Hareidi woman (illustration)
Hareidi woman (illustration) Israel news photo: Flash 90

A married hareidi woman who was arrested and placed in a military jail for evading enlistment was released on Thursday.

The woman’s release was made possible after the heads of the IDF’s Manpower Directorate granted her a pardon.

The imbroglio began when the woman, who wanted to travel to Crown Heights, showed up at the Military Police offices and asked why she was told by airport authorities that she could not leave Israel. She was told that an order restricting her from leaving Israel had been issued against her, and that she has been "wanted for a long time."

She explained that she is a married hareidi woman, but this impressed no one and she was promptly arrested and taken to military jail. She was subsequently sentenced to 24 days in prison.

MKs Michael Ben Ari (National Union) and Uri Makleb (United Torah Judaism) sent an urgent letter to the Defense Minister Wednesday asking him to intervene in the affair.

"D., who grew up in a hareidi family, was a candidate for enlistment who did not report that she is religious, despite having been educated in hareidi institutions and leading that lifestyle," they wrote.

"D. did not obey the law when she failed to settle the matter of her enlistment / non-enlistment, at the time when she was required to report for service. But now, after she married, she asked to settle her case vis-à-vis the Military Police, and when she came with her husband to settle the matter, she was immediately taken to jail."

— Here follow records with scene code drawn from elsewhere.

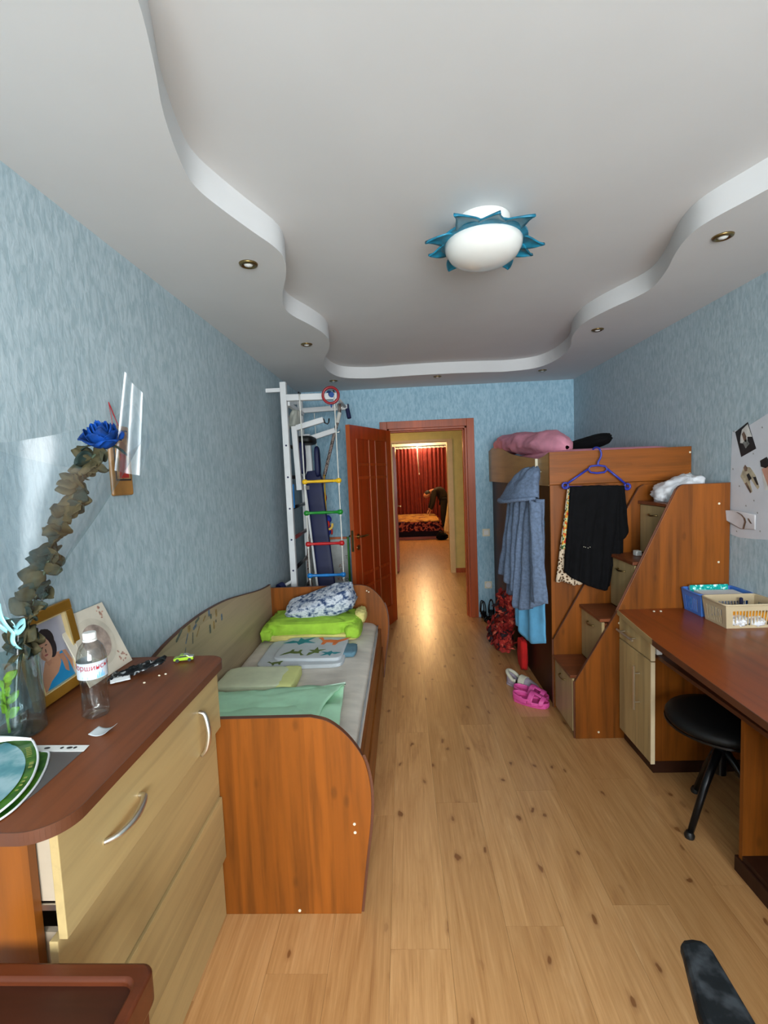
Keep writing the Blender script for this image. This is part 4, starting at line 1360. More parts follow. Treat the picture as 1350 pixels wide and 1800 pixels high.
# toy hanging from a strap
t = thing('soft_toy', 'blue, red and yellow soft toy hanging behind the green rung', 'toy', (-.70, 4.27, 1.1))
M['royal'] = plain('royal_blue_plush', (30, 44, 140), .9, var=.15, scale=20)
M['plushred'] = plain('red_plush', (176, 42, 32), .9)
M['plushyellow'] = plain('yellow_plush', (222, 184, 84), .9)
B().tube([(-.715, 4.33, 1.56), (-.712, 4.30, 1.4), (-.705, 4.27, 1.2)], [.012, .014, .012], 8, flat=.4).build('strap', M['yellow'], t, smooth=True)
B().ell((-.70, 4.265, 1.155), (.042, .04, .04), 16, 12).build('head', M['royal'], t, smooth=True)
B().ell((-.705, 4.265, 1.07), (.04, .036, .07), 16, 12, 1, lambda p: 1 + .12 * noise.noise(p * 3)).build('body', M['royal'], t, smooth=True)
B().ell((-.692, 4.232, 1.115), (.022, .014, .034), 12, 8).build('chest', M['plushred'], t, smooth=True)
B().tube(spline([(-.70, 4.228, 1.075), (-.672, 4.222, 1.07), (-.652, 4.225, 1.09), (-.648, 4.23, 1.12)], 4), .011, 8).build('wing', M['plushyellow'], t, smooth=True)
B().tube([(-.73, 4.245, 1.13), (-.745, 4.24, 1.155)], .01, 8).build('wing', M['plushyellow'], t, smooth=True)
B().tube(spline([(-.70, 4.26, 1.0), (-.69, 4.258, .97), (-.69, 4.255, .94)], 3), [.014, .014, .014, .01, .01, .008, .007], 8).build('tail', M['plushyellow'], t, smooth=True)
B().tube(spline([(-.668, 4.24, 1.09), (-.655, 4.235, 1.05), (-.66, 4.235, 1.02)], 3), .008, 8).build('tail_feather', M['plushred'], t, smooth=True)

# drawstring bag
t = thing('drawstring_bag', 'pale grey drawstring bag hanging inside the wall bars', 'bag', (-.87, 4.1, 2.1))
M['sack'] = plain('pale_grey_sack', (168, 170, 160), .9, var=.06, bump=.4, bscale=16)
def sk(u, v):
    a = 2 * pi * u
    z = lerp(2.125, 1.965, v)
    r = .022 + .05 * (v ** .6) * (1 - .6 * max(0, v - .85) / .15)
    f = 1 + .18 * sin(5 * a + 3 * v) * (1 - v) + .15 * noise.noise(Vector((cos(a) * 2, sin(a) * 2, v * 3)))
    return (-.895 + .02 * v * -1 + r * cos(a) * f * .9, 4.08 + r * 1.3 * sin(a) * f, z)
g = B().grid(sk, 28, 18, True)
g.f.append(tuple(18 * 28 + k for k in range(28)))
g.mi.append(0)
g.build('bag_body', M['sack'], t, smooth=True)
B().tube([(-.895, 4.08, 2.12), (-.89, 4.08, 2.145)], .006, 6).build('cord', M['rope'], t)
B().box(-.955, -.945, 4.05, 4.1, 2.0, 2.07).build('red_label', M['red'], t)

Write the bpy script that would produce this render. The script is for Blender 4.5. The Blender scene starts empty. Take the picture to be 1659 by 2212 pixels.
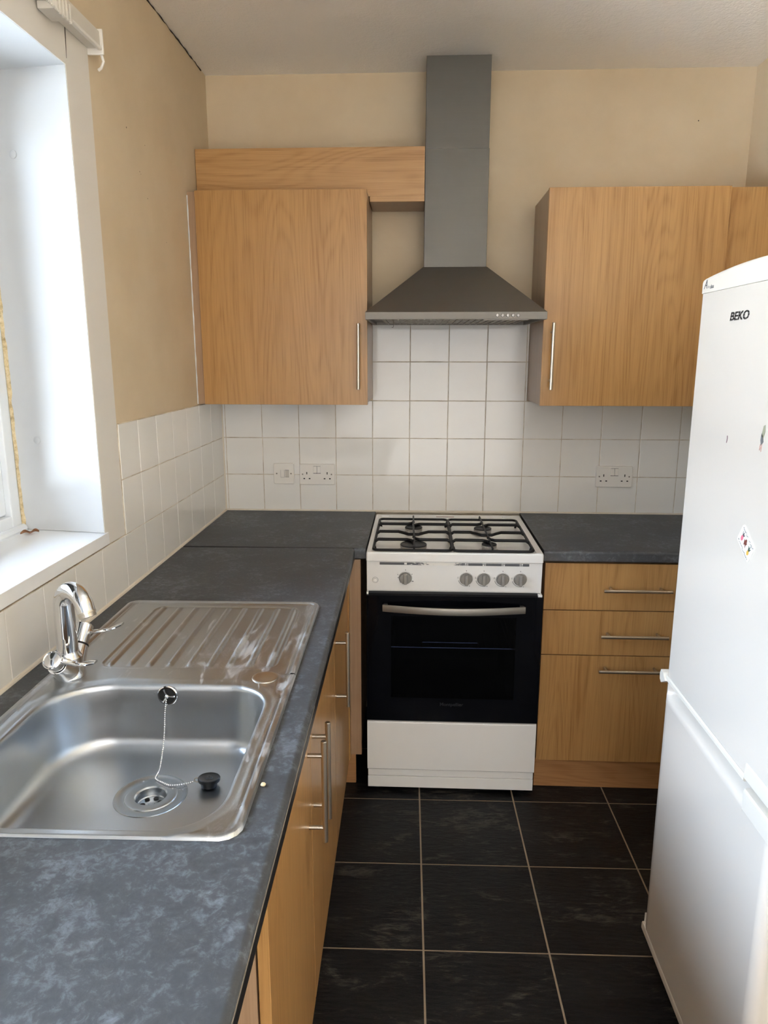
import bpy, bmesh, math, random
from mathutils import Vector, Matrix, Quaternion
random.seed(7)
R = math.radians
C = bpy.context.scene.collection
sc = bpy.context.scene

# ------------------------------------------------------------------ camera
cam = bpy.data.objects.new('camera', bpy.data.cameras.new('camera'))
C.objects.link(cam)
pit, yaw, rol = 0.214785, -0.0455852, 0.000641
fw = Vector((math.sin(yaw)*math.cos(pit), math.cos(yaw)*math.cos(pit), -math.sin(pit)))
rt = fw.cross(Vector((0, 0, 1))).normalized(); up = rt.cross(fw)
r2 = rt*math.cos(rol)+up*math.sin(rol); u2 = -rt*math.sin(rol)+up*math.cos(rol)
m = Matrix((r2, u2, -fw)).transposed().to_4x4(); m.translation = Vector((0.18072, -2.96431, 1.54372))
cam.matrix_world = m
cam.data.sensor_fit = 'VERTICAL'; cam.data.sensor_height = 24; cam.data.sensor_width = 18
cam.data.lens = 1556.83/2212*24
cam.data.clip_start = 0.02
sc.camera = cam

# ------------------------------------------------------------------ light
sc.view_settings.view_transform = 'Standard'; sc.view_settings.look = 'None'
sc.view_settings.exposure = 0.0; sc.view_settings.gamma = 1
WORLD = 10.5            # overcast daylight
w = bpy.data.worlds.new('overcast_sky'); sc.world = w; w.use_nodes = True
nt = w.node_tree; nt.nodes.clear()
tc = nt.nodes.new('ShaderNodeTexCoord'); sx = nt.nodes.new('ShaderNodeSeparateXYZ'); cr = nt.nodes.new('ShaderNodeValToRGB')
bg = nt.nodes.new('ShaderNodeBackground'); wo = nt.nodes.new('ShaderNodeOutputWorld'); mr = nt.nodes.new('ShaderNodeMapRange')
nt.links.new(tc.outputs['Generated'], sx.inputs[0]); nt.links.new(sx.outputs['Z'], mr.inputs[0])
mr.inputs[1].default_value = -1; mr.inputs[2].default_value = 1
e = cr.color_ramp.elements; e[0].position = 0.0; e[0].color = (.3, .3, .28, 1); e[1].position = 1; e[1].color = (2.9, 3.7, 4.9, 1)
a = e.new(.495); a.color = (.34, .34, .32, 1); a = e.new(.505); a.color = (.80, .84, .88, 1)
nt.links.new(mr.outputs[0], cr.inputs[0]); nt.links.new(cr.outputs[0], bg.inputs[0]); bg.inputs[1].default_value = WORLD
nt.links.new(bg.outputs[0], wo.inputs[0])

def area(name, loc, rot, sx_, sy_, power, col, portal=False):
    l = bpy.data.lights.new(name, 'AREA'); l.shape = 'RECTANGLE'; l.size = sx_; l.size_y = sy_; l.energy = power; l.color = col
    if portal: l.cycles.is_portal = True
    o = bpy.data.objects.new(name, l); C.objects.link(o); o.location = loc; o.rotation_euler = rot
    return o
WY0, WY1, WZ0, WZ1 = -2.85, -1.16, 1.09, 2.19           # the window opening
area('window_portal', (-1.0, (WY0+WY1)/2, (WZ0+WZ1)/2), (0, R(-90), 0), WZ1-WZ0, WY1-WY0, 1, (1, 1, 1), True)
DY0, DY1, DZ0, DZ1 = -4.25, -2.99, .08, 2.08             # glazed back door further along the same wall, behind the camera
area('door_portal', (-.85, (DY0+DY1)/2, (DZ0+DZ1)/2), (0, R(-90), 0), DZ1-DZ0, DY1-DY0, 1, (1, 1, 1), True)
REAR = 40             # soft fill light added at the closed rear wall, no opening there
area('rear_fill', (.39, -4.27, 1.435), (R(90), 0, 0), 2.0, 2.17, REAR, (.98, .99, 1))
sun = bpy.data.lights.new('sun', 'SUN'); sun.energy = 110; sun.angle = R(3); sun.color = (1, .98, .96)     # lights the yard from over the roof
so_ = bpy.data.objects.new('sun', sun); C.objects.link(so_); so_.rotation_euler = (R(8), R(14), 0)
sc.cycles.max_bounces = 10; sc.cycles.diffuse_bounces = 6; sc.cycles.glossy_bounces = 5; sc.cycles.transparent_max_bounces = 8
sc.cycles.caustics_reflective = False; sc.cycles.caustics_refractive = False
sc.cycles.sample_clamp_indirect = 40
sc.cycles.use_denoising = True

# ------------------------------------------------------------------ materials
def srgb(r, g, b):
    f = lambda c: (c/255)/12.92 if c/255 <= .04045 else ((c/255+.055)/1.055)**2.4
    return (f(r), f(g), f(b), 1)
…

"To the best of our understanding, and along with our criticism of D., this is an unacceptable act. It is hard to understand why it was so urgent to arrest her when she herself showed up to settle her case. Could she not have been summoned for trial?"

"The arrest of a married hareidi woman is seen in the public as a serious breach of her modesty. We turn to you and ask for your immediate intervention for D.'s release. And there is no doubt that from here on in she will show up as required for her trial. There, she will be able to present her arguments and if there is a need for punishment, a way must be found to do it without violating the rules of modesty."

Israeli young women receive draft notices in Israel before their eighteenth birthday. They may opt to declare that they wish to be exempted from service for religious reasons, an exemption which is granted without argument, but they must do so by declaring that in the manner required by law. The Chief Rabbinate is against women's IDF service for halakhic reasons which do not allow an unmarried woman to be in a subordinate position to a man other than her father. Married women are exempt from the IDF if they so choose.